Capítulo aparte merece la película israelí Epilogue dirigida por Amir Manor. El filme narra los últimos días de una pareja de ancianos pioneros de ese Estado sionista de los kibutz muy influido por las ideas de izquierdas de la mayoría de judíos de la época. Cuenta el desencanto de esos ancianos que creyeron en un país basado en la solidaridad y el patriotismo y su conversión en el reino del capitalismo salvaje y la falta de compasión. Es una película correcta y un tanto sensiblera que busca la empatía inmediata del espectador utilizando de forma un tanto artera la compasión automática que nos producen los ancianos. A la puerta del Jovellanos un grupo de manifestantes exigía que se censurara la película por el simple hecho de ser israelí. En pleno conflicto en Gaza es comprensible que los ánimos estén exacerbados, pero criminalizar a todos los ciudadanos de ese país y romper los lazos culturales es el camino para la división y la ignorancia.

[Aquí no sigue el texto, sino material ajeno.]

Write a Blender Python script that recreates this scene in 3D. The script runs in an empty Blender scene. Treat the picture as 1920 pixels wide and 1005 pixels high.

Gimme the Loot, de Adam Leon, se proyectó avalada por su triunfo en el festival South By Southwest de Austin. Un crítico se pregunta en un periódico ¿qué es eso? y es probablemente el festival indie más importante del mundo y ha sido el epicentro de un movimiento tan importante como el mumblecore, claro precedente de la explosión de cine low cost en nuestro país. La película, precaria de medios, se titula como una popular canción del sensacional Notorious B.I.G. para contarnos la historia de dos jóvenes negros del Bronx inmersos en una guerra de grafitis. Haciendo santo y seña de una estética cien por cien hip hopera, la película tiene ritmo, tiene gracia y aunque se le vean algunas costuras convence por su energía y su fuerza. A ver si se distribuye en España.